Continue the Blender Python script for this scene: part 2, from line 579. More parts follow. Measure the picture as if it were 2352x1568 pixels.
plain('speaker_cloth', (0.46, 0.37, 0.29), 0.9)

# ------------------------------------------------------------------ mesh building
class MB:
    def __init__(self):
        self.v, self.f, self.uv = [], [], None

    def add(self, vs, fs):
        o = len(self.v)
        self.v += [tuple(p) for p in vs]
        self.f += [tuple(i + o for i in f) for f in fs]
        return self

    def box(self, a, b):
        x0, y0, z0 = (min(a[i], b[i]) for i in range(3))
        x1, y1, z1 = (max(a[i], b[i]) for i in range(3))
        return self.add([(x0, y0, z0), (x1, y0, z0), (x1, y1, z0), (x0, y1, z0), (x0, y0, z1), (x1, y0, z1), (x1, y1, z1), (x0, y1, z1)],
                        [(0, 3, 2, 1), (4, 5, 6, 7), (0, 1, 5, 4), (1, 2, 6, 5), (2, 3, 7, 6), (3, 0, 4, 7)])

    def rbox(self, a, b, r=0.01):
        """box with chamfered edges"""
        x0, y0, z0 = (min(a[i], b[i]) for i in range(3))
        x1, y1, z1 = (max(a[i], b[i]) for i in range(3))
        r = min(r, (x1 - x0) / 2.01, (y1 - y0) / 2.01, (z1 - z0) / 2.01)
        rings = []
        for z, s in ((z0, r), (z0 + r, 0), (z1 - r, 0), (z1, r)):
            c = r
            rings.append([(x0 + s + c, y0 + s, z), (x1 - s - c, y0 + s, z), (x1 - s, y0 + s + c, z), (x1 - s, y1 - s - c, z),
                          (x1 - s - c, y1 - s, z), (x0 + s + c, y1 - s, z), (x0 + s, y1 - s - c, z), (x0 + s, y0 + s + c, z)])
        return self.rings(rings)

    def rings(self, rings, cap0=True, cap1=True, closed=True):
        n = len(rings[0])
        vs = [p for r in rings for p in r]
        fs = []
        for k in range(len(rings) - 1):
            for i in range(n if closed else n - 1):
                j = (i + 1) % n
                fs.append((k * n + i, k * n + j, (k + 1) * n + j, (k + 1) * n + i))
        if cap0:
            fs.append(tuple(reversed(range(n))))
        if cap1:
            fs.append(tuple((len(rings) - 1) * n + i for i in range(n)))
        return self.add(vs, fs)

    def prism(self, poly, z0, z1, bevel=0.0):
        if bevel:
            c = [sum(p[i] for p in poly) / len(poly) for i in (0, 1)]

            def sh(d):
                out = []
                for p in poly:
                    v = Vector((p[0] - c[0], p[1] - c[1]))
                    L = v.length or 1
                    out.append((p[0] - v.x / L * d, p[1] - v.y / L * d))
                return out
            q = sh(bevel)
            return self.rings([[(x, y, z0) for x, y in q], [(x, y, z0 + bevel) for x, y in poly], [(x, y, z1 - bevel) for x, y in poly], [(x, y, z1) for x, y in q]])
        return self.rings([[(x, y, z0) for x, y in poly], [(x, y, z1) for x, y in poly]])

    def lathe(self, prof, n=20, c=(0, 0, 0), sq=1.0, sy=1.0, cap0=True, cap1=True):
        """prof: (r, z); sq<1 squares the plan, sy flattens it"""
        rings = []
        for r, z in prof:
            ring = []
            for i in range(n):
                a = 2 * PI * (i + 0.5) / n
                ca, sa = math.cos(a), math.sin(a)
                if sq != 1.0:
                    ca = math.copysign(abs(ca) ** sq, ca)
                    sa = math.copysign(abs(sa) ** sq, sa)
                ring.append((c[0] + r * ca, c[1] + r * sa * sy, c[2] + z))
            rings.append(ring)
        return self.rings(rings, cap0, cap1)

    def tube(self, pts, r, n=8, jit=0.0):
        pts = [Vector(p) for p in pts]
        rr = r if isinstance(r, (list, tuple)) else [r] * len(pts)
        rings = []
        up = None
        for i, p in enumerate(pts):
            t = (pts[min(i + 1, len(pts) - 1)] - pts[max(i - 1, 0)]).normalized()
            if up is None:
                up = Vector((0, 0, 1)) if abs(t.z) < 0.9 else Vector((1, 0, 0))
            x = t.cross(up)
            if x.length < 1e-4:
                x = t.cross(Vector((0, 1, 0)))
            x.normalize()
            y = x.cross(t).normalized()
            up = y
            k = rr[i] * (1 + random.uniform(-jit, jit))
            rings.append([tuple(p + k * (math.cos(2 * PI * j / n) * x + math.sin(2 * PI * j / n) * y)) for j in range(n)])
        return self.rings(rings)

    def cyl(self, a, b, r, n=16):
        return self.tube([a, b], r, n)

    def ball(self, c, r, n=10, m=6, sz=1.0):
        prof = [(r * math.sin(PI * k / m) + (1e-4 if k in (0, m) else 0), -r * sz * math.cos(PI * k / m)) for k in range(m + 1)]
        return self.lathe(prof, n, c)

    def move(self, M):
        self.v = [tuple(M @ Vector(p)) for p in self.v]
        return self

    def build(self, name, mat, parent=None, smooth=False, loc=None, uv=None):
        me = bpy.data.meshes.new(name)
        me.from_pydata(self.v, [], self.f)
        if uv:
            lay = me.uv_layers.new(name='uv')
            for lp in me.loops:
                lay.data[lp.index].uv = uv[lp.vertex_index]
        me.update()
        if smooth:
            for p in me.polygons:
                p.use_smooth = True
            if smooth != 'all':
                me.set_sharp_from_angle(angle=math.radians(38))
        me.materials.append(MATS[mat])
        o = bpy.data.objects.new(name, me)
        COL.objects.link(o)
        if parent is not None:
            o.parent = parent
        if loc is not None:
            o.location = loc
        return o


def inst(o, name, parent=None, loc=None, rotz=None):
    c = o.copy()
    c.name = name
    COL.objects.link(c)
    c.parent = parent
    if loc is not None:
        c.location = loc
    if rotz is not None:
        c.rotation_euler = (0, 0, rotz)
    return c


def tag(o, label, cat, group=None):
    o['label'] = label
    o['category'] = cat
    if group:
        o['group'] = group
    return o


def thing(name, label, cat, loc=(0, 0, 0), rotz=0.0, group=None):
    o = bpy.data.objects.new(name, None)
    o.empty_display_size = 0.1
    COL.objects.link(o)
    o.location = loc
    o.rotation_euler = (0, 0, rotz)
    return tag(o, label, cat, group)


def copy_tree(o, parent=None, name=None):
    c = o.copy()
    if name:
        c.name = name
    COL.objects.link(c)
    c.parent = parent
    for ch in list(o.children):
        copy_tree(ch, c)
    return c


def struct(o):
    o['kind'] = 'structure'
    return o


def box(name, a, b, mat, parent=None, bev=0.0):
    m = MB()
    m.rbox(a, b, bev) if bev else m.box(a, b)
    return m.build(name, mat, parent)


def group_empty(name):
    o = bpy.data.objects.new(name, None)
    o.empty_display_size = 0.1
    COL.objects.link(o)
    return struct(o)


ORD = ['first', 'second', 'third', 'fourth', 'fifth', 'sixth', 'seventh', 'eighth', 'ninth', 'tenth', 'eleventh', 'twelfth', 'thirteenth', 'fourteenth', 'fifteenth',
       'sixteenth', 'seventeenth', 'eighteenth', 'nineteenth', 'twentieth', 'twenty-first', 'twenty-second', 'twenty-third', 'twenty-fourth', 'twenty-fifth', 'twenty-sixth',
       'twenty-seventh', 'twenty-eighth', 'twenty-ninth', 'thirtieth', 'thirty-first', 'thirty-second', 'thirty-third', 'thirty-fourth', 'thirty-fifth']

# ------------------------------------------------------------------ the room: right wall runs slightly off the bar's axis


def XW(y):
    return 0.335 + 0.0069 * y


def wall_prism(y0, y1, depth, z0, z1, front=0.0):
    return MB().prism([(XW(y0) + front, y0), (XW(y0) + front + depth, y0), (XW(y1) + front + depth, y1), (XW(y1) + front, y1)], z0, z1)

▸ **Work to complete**
Exactly as they appear, please write out the lines from the opening of the listing above down to the line containing "6), (3, 0, 4, 7)])", with both end lines included.

▸ **Solution for this problem**
Continue the Blender Python script for this scene: part 2, from line 579. More parts follow. Measure the picture as if it were 2352x1568 pixels.
plain('speaker_cloth', (0.46, 0.37, 0.29), 0.9)

# ------------------------------------------------------------------ mesh building
class MB:
    def __init__(self):
        self.v, self.f, self.uv = [], [], None

    def add(self, vs, fs):
        o = len(self.v)
        self.v += [tuple(p) for p in vs]
        self.f += [tuple(i + o for i in f) for f in fs]
        return self

    def box(self, a, b):
        x0, y0, z0 = (min(a[i], b[i]) for i in range(3))
        x1, y1, z1 = (max(a[i], b[i]) for i in range(3))
        return self.add([(x0, y0, z0), (x1, y0, z0), (x1, y1, z0), (x0, y1, z0), (x0, y0, z1), (x1, y0, z1), (x1, y1, z1), (x0, y1, z1)],
                        [(0, 3, 2, 1), (4, 5, 6, 7), (0, 1, 5, 4), (1, 2, 6, 5), (2, 3, 7, 6), (3, 0, 4, 7)])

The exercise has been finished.